How to album | I had to start somewhere
Short version:
I used to write four lines each day.
I still do, but I used to too.
80% of what I wrote was left on the cutting room floor. I refined the remaining 20% into songs that are in my album.
Thank you. The end.
Long version:
This is my first album. I’ve never done something like this before.
However, what I’ve done has given me gifts that will last me for a lifetime. I understand myself better. I am able to accept and love myself better. It am able to observe and obsess. The rhythm of each day has changed and brought in a melody that uplifts me in ways I never thought possible.
It has made me pay attention to other human beings a lot more than ever before. It has helped me pull my head out of my ass and have the deepest possible appreciation and love for humanity.
It has made me feel awe and admiration for the grandeur of all forms of art.
It has helped me mentally hi-five artists, living and dead for the subtle nuances and light touches they’ve added to their work. As makers, what they did has transformed my experience as a beholder.
Previously, I used to appreciate artistic output for how it made me think and feel. Discussing what artists created gave me a things to talk with people. It elevated conversations, transcending the banal and moved us towards how art helps us tap into the intangible awesomeness that exists in our lives.
Now, I admire and appreciate another dimension of art. I value the inputs, the process, the struggle and the measured and intentional journey that a mere seed, implanted in the mind of an artist, blossoms into.
Now, my thoughts when I experience art that arrests my attention is to want to be with the artist as they embark on the journey.
I want to see the words that Lin Manuel scratched out of his songs, letting something he loved so deeply fall onto the cutting room floor while he wrote Hamilton.
I want to observe how Frida Kahlo’s brushstrokes went awry before she brought them back to a space where she felt comfortable sharing her art.
I want to know how many shitty first drafts Anne Lamott worked through before writing her chapter on “shitty first drafts” in her book, Bird by Bird.
I want to understand how Plato came up with the allegory of the cave, and what other analogies he had come up with that he let go of in service of beauty, brevity and recall.
I want to peek inside the mind of Henry David Thoreau, when he realized that he no longer wanted to spend his life in quiet desperation, and wrote his way out by the shores of Walden pond.
I want to see my heroes fail.
I want to see them fall, only to rise again much stronger, kinder and smarter than before for having learnt to do better. I admire them because they didn’t give up. It is only because they didn’t give up, that so much beauty exists in the world. Their work, which I consider gifts, gave me permission to create and to share my work.
The next set of posts in “How to album” consists of the approach I followed to go from zero to one. I’m doing this for two reasons.
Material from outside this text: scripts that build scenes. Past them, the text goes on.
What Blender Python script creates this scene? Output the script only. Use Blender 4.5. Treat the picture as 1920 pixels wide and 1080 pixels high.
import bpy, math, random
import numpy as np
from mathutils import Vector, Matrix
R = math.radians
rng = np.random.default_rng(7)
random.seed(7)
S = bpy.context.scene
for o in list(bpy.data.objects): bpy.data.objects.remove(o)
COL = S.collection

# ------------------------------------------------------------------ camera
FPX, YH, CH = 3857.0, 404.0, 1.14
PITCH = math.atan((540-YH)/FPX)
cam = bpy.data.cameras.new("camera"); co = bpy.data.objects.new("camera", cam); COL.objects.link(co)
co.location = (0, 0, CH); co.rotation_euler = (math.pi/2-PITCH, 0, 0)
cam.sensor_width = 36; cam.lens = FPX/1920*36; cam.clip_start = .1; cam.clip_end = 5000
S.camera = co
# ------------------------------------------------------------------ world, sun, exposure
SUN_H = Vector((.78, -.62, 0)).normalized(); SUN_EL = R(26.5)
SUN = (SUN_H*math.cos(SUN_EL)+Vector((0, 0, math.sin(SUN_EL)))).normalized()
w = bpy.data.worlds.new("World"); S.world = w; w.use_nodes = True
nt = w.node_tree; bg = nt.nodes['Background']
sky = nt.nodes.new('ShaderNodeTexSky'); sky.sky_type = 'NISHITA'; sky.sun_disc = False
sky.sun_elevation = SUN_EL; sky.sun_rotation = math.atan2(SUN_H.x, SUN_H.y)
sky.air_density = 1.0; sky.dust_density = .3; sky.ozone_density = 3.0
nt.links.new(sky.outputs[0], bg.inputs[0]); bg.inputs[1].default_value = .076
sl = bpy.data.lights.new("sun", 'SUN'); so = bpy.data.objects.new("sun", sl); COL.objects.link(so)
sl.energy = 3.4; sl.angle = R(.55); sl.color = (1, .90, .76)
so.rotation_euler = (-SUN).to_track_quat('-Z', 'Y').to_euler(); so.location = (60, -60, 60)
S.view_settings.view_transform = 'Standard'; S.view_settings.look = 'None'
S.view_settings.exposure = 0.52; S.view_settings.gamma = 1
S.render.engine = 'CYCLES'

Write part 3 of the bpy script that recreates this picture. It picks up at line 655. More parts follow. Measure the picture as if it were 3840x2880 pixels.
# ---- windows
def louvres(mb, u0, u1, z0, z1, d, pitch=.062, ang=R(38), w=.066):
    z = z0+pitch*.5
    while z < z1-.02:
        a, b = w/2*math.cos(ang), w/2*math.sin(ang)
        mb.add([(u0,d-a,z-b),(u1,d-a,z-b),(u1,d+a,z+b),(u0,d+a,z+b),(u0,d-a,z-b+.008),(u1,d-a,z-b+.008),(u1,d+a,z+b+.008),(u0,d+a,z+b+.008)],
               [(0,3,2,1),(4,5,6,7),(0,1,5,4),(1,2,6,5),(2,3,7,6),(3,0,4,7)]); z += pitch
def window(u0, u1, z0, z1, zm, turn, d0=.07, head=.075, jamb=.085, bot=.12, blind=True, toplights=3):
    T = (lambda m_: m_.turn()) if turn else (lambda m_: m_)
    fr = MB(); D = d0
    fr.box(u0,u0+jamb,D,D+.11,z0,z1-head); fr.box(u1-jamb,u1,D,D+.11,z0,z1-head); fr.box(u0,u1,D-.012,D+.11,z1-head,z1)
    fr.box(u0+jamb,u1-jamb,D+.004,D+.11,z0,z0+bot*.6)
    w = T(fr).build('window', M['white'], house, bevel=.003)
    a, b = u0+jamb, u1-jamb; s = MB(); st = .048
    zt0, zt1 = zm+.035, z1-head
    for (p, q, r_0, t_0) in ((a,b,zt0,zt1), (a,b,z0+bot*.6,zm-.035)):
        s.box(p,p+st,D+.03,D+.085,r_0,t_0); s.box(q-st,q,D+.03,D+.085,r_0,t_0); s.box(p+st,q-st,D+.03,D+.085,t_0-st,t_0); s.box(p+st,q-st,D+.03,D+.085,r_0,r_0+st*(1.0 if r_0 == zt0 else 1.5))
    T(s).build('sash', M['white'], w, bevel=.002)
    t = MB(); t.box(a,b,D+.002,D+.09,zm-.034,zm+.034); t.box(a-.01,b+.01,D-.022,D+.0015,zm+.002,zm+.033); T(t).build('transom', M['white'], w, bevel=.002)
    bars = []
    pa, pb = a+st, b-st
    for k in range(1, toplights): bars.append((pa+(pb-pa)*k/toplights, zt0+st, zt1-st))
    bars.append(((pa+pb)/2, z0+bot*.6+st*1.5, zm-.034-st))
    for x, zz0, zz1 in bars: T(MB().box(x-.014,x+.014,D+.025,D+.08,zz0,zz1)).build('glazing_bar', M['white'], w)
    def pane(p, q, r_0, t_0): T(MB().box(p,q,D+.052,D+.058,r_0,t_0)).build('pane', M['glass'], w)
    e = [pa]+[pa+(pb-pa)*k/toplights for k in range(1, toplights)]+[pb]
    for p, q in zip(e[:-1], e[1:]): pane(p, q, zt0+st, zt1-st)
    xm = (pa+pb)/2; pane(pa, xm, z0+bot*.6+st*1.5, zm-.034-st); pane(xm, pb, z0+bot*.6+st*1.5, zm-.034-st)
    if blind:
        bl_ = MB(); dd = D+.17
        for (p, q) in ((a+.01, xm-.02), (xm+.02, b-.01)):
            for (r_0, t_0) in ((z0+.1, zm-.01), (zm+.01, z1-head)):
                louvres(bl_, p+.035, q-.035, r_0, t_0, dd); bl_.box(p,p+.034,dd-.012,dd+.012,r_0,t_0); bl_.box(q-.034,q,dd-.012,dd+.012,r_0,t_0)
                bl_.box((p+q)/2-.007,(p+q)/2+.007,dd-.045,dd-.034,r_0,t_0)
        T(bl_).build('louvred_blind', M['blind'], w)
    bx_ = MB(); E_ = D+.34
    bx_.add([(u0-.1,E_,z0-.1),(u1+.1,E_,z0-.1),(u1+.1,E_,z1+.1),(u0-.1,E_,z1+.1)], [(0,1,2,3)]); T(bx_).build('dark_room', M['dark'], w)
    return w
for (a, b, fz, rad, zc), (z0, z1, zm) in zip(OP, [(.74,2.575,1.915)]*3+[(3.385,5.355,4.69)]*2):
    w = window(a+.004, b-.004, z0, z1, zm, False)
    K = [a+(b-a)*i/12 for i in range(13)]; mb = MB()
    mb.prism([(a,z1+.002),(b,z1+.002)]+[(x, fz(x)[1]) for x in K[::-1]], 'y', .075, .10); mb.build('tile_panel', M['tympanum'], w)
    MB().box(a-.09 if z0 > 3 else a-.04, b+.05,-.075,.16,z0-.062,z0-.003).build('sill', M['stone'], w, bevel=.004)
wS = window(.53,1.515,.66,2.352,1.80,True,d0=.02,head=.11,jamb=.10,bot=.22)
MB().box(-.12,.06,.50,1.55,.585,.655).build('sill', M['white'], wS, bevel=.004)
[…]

The first is that it will help you, in case you ever wondered how someone went about from thinking of writing the first line of the first track of an album to getting something released on streaming platforms.
The second is that it will help me, in case I ever forgot how I went about from thinking of writing the first line of the first track of my album to getting something released on streaming platforms.
This is intended to provide information (this worked for me, might work for you).
This is not intended as a prescription (you MUST do it this way).
Choose to do what you will. There is no wrong way to make art.
Do it at your pace. In your time. With your heart. With your soul. Listen. Wait to be surprised.
No matter the outcome, when you know that the time you’ve spent on your art has enriched your day, you’re onto something beautiful. You have won.
Keep at it. This is the best way.
And whoever you are, I’m cheering you on. Your name will light me up, before it is up in lights.
Making my first album has got me in touch with some talented people who have been kind enough to give their best to help me bring this to fruition.
Without them, this album would be nothing.
The “How to album” posts are all about how I got to work with them.
I will share how Vlad Tavaniuk (music producer – TAVAmusic), Max Reve (recording sound engineer), Chris Jones (mixing and mastering sound engineer – Peak Studios DE) and Reuben Bhattacharya (artist, responsible for album artwork – Visual Amnesia) helped me and guided me with their expertise, their kindness and their patience to turn this album into its best possible version.
Together, they are responsible for all that goodness that you get to experience in the album.
On the other hand, the responsibility for your experience of anything discordant, off-putting or annoying from the album solely rests with me.